Once we have this clear, we can identify for each item what we want to analyse. Sometimes so called time series data from devices is sufficient, sometimes we may also want to match this data with data from MES or ERP (production plans, logistics flows) to find out what is not obvious on the surface.

Dashboards, digital displays with any kind of table and graph one desires, help to visualise the data related to selected PPI, and combinations of data that can be used to create new insights.

Just imagine the case of a dosing system that was leading to an undesired waste of material (effectivity as well as sustainability are involved here). The data coming from the machine, nor from the other systems gave any clue as to what was going on. Only after someone realised that the problems always occurred on Friday morning between 10 and 12, and only when a certain class of ingredient were dosed, one that flows quite easily through dosing systems.
That helped a lot, but not enough – the dashboard and available data gave no clue as to what was causing this problem. Only when someone went on to a piece of data from a completely different source the issue became clear. That piece of data was the work schedule of the truck cleaning facility next to the production location. It turned out that on Friday morning, a larger amount of trucks came in for cleaning that during the rest of the week, causing vibrations that affected the dosing system. Enough to cause overdosings, not enough to cause complete failure.

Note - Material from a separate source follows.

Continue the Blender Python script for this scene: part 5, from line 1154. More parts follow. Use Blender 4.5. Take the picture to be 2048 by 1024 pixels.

Needless to say that this piece of data was only added after someone went on site in at the dosing system and noticed the vibrations. This proves the need as well as the limitations of having dashboards: they can bring correlations to light, but only to a limited extend. One thing that we’d like to see happen is that some form of AI helps us with that – but also there we have to deal with the fact that correlations may be detected, but with the current stat of AI we may not necessarily also be able to identify the underlying cause.